Leserbriefe zur Rezension

„Distant Reading“, aus der Nähe betrachtet

Zu Franco Morettis überschätzter Aufsatzsammlung

Von Dieter Lamping


Christian Milz schrieb uns am 26.10.2016
Thema: Dieter Lamping: „Distant Reading“, aus der Nähe betrachtet

Was ist das für eine "Wissenschaft", die solche Böcke schießt? Bei Büchner geht man noch einen Schritt weiter und stellt sekundäre Texte (zeitgenössische Gutachten usw.) geradezu axiomatisch vor den primären Text. Weder Philologie noch Distant Reading, geschweige denn Dekonstruktion (Müller-Sievers) schützen hier vor kapitalem Unsinn (vgl. "Schluss mit dem Mordkomplex", Andreas Beck in ZfdPh 4/2012).

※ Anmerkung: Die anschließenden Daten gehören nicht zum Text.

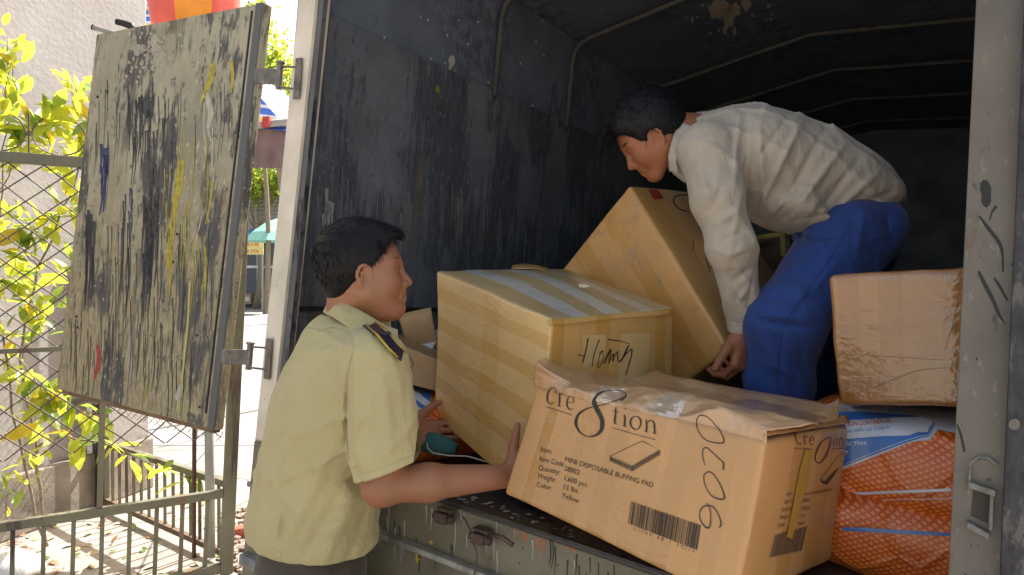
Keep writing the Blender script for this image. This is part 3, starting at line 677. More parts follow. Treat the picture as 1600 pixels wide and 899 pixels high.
_s2 = [blob(1124, 14, 18, 16, 26, .5), blob(1140, 26, 13, 20, 22, .55, 3), blob(1166, 8, 7, 9, 14, .4), blob(1132, 48, 3, 8), blob(1148, 50, 2.5, 7), blob(1176, 24, 2, 3), blob(1201, 9, 3, 4), blob(1082, 30, 1.5, 6)]+[blob(random.Random(k+9).uniform(1075, 1210), random.Random(k+70).uniform(0, 60), 1.4, 2.2) for k in range(14)]
for p_ in _s2: drape('paint_splash', [p_], rf, simple('cream_splash', (.62, .52, .38), .6, bump=0) if 'cream_splash' not in bpy.data.materials else bpy.data.materials['cream_splash'])
drape('paint_splash', drips(505, 522, 318, 55, 5, 5, 0, 3)+drips(500, 850, 260, 90, 1.0, 30, .3, 6)+drips(508, 520, 310, 30, 8, 2, 0, 12), lw, simple('dim_white_splash', (.33, .32, .30), .5, bump=0))
drape('paint_splash', [blob(684, 140, 4, 6, 12, .4)]+drips(466, 472, 445, 22, 3, 2, 0, 2), lw, simple('mustard_splash', (.30, .23, .06), .5, bump=0))
# open left door, hinged on the post
D0 = [P(88, 608, 2.92), P(336, 673, 2.42), P(413, 4, 2.40), P(151, 54, 2.90)]
dn = unit(np.cross(D0[1]-D0[0], D0[3]-D0[0])); dn = dn if dn@(CAMP-D0[0]) > 0 else -dn
door = panel('cargo_door', D0, M['door'], truck, .034, dn, bevel=.003)
ex = unit(D0[1]-D0[0]); ey = unit(D0[3]-D0[0])
MB().box(D0[1]-ex*.036-dn*.01, ex*.034, dn*.016, D0[2]-D0[1]).build('door_rim', M['jamb'], door, bevel=.003)
MB().box(D0[1]-ex*.058-dn*.01+ey*.05, ex*.006, dn*.014, (D0[2]-D0[1])*.95).build('door_bead', M['black'], door)
MB().box(D0[0]-ey*.012-dn*.03+ex*.04, ex*(np.linalg.norm(D0[1]-D0[0])-.05), dn*.03, ey*.022).build('door_bottom_rail', simple('rusty_rail', (.17, .10, .055), .7, var=.5, scale=14), door, bevel=.002)
MB().tube([P(182, 34, 2.83), P(194, 37, 2.83), P(205, 41, 2.82), P(207, 48, 2.82)], [.012, .013, .015, .012], 10).build('door_latch', M['black'], door, True)
def dpaint(polys, mat, nm='paint_streak', off=.0012): return drape(nm, polys, door, mat, off=off)
yl = simple('yellow_paint', (.42, .34, .04), .45, var=.3, scale=50, bump=0); wh = simple('white_paint', (.48, .45, .36), .5, var=.2, scale=50, bump=0)
dpaint(stroke([(333, 100), (330, 122), (322, 142), (314, 160)], [7, 10, 7, 3])+stroke([(361, 95), (364, 120), (361, 145)], [6, 5, 2])+stroke([(284, 250), (280, 290), (272, 330), (268, 370), (262, 420)], [9, 12, 7, 9, 4])+stroke([(332, 285), (330, 310), (322, 350)], [5, 3, 2]), yl)
dpaint(drips(258, 322, 360, 120, 2, 16, 0, 21)+drips(255, 330, 230, 90, 1.4, 12, 0, 22), yl)
dpaint(stroke([(322, 142), (326, 160), (330, 178), (326, 200), (330, 222)], [5, 9, 8, 5, 2])+stroke([(320, 160), (319, 200), (322, 235), (318, 270)], [2, 2, 2, 1])+stroke([(333, 200), (332, 240), (334, 285)], [2, 2, 1])+stroke([(318, 330), (306, 380), (300, 420)], [1.5, 2, 1])+stroke([(284, 600), (281, 612), (279, 622), (282, 630)], [5, 9, 10, 2]), wh)
dpaint(stroke([(297, 440), (294, 500), (288, 560), (283, 610), (279, 652)], [2.5, 3, 3, 3, 2]), simple('pale_yellow_paint', (.55, .45, .14), .45, bump=0))
dpaint([blob(216, 76, 12, 9, 16, .5), blob(244, 70, 14, 13, 18, .6), blob(255, 92, 8, 10, 14, .5)]+[blob(random.Random(k).gauss(238, 20), random.Random(k+99).gauss(85, 22), 2.2, 2.6, 8, .4) for k in range(60)], simple('cream_chips', (.42, .37, .29), .7, var=.2, bump=0))
dpaint(stroke([(151, 538), (155, 556), (153, 574), (148, 592)], [2, 7, 7, 3]), simple('red_paint', (.40, .05, .045), .45, bump=0))
dk = simple('dark_paint', (.045, .045, .048), .5, var=.4, scale=40, bump=0); bl_ = simple('blue_paint', (.025, .04, .12), .5, bump=0)
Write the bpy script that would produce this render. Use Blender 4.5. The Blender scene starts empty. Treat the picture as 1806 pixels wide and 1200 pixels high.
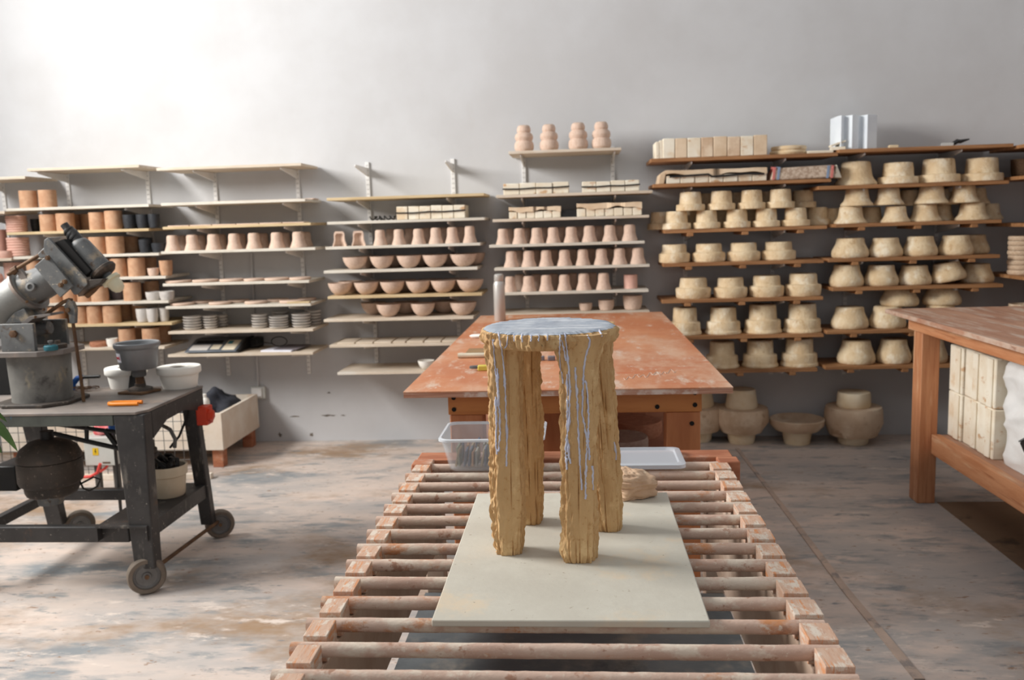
import bpy, bmesh, math, random
from mathutils import Vector, Matrix, noise
from mathutils.bvhtree import BVHTree
random.seed(7)
S = bpy.context.scene
C = S.collection
# ------------------------------------------------------------------ camera
F, PITCH, YAW, ROLL, EYE = 1550.5, .13145, .07597, -.02936, 1.5      # focal length in px of a 1806x1200 frame
def axes():
    m = Matrix.Rotation(YAW, 3, 'Z')
    f = m @ Vector((0, math.cos(PITCH), -math.sin(PITCH)))
    u = m @ Vector((0, math.sin(PITCH), math.cos(PITCH)))
    x = m @ Vector((1, 0, 0))
    return x*math.cos(ROLL)+u*math.sin(ROLL), u*math.cos(ROLL)-x*math.sin(ROLL), f
AX, AU, AF = axes()
cam = bpy.data.cameras.new('camera'); co = bpy.data.objects.new('camera', cam); C.objects.link(co)
co.matrix_world = Matrix(((AX.x, AU.x, -AF.x, 0), (AX.y, AU.y, -AF.y, 0), (AX.z, AU.z, -AF.z, EYE), (0, 0, 0, 1)))
cam.sensor_width = 36; cam.lens = 36*F/1806; cam.clip_start = .02
cam.dof.use_dof = True; cam.dof.focus_distance = 2.0; cam.dof.aperture_fstop = 5.0
S.camera = co
# ------------------------------------------------------------------ world, window light, exposure
w = bpy.data.worlds.new('daylight'); S.world = w; w.use_nodes = True
bg = w.node_tree.nodes['Background']; bg.inputs[0].default_value = (.93, .965, 1, 1); bg.inputs[1].default_value = .50
def area(name, loc, target, sx, sy, power, col):
    l = bpy.data.lights.new(name, 'AREA'); l.shape = 'RECTANGLE'; l.size = sx; l.size_y = sy; l.energy = power; l.color = col
    o = bpy.data.objects.new(name, l); C.objects.link(o); o.location = loc
    o.rotation_euler = (Vector(target)-Vector(loc)).to_track_quat('-Z', 'Y').to_euler(); return o
WX = -4.7                                                            # left wall plane
area('window_daylight', (WX-.05, 3.05, 3.3), (0, 3.05, 2.6), 2.2, 1.7, 440, (1, .985, .96))
S.view_settings.view_transform = 'Standard'; S.view_settings.look = 'None'; S.view_settings.gamma = 1
S.view_settings.use_curve_mapping = False; S.view_settings.exposure = 0.0
# ------------------------------------------------------------------ helpers
def ray(px, py): return AF + AX*((px-903)/F) - AU*((py-600)/F)
def at(px, py, Y=None, Z=None):
    d = ray(px, py); t = Y/d.y if Y is not None else (Z-EYE)/d.z
    return d*t + Vector((0, 0, EYE))
def lin(c):
    r = [((v/255+.055)/1.055)**2.4 if v > 10.3 else v/255/12.92 for v in c]
    return (r[0], r[1], r[2], 1)
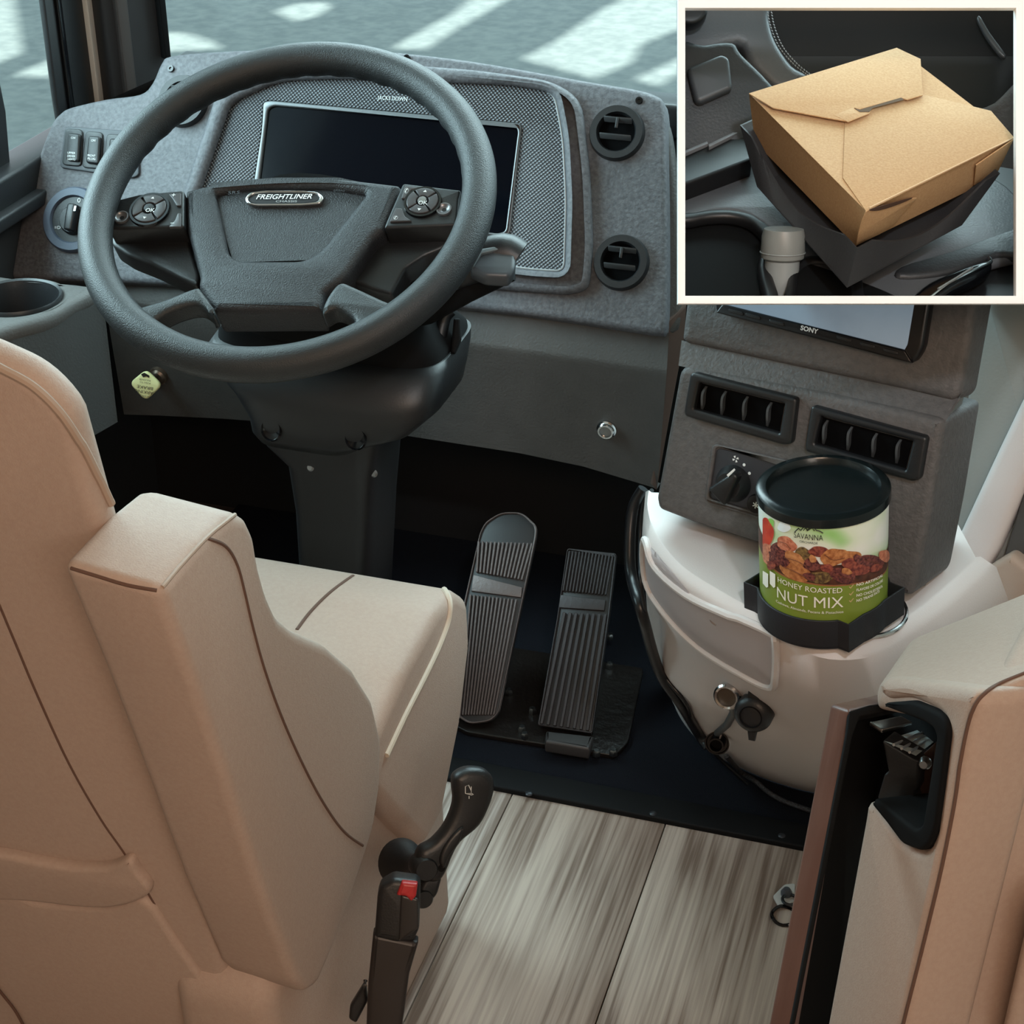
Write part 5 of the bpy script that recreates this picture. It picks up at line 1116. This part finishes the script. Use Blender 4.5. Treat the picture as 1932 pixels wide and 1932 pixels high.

Die Literaturwissenschaft (die bewusste Literaturrezeption übrigens desgleichen) ist offenkundig extrem ideologieanfällig, die Scheu vor den kollektiven Leichen im Keller inbegriffen. Das Seelische lässt sich aber weder rein theoretisch-akademisch noch mit der konventionellen Wissenschaft des 19. und 20. Jahrhunderts bewältigen. Zweifellos ist das ein gravierendes Problem. Interessant aber, wie leicht sich intellektuelle Schaumschlägerei stattdessen breitmachen kann und wie schwer es hierzulande etwas fundiertere Ansätze haben, die indes mit Materialismus und Intellektualismus inkompatibel sind. Die Literaturproduktion, insbesondere im Bereich des (außerdeutschen) Drehbuchschreibens, schert sich freilich keinen Deut um "Literaturwissenschaft", funktioniert aber. Was da funktioniert und warum, sollte man mal untersuchen.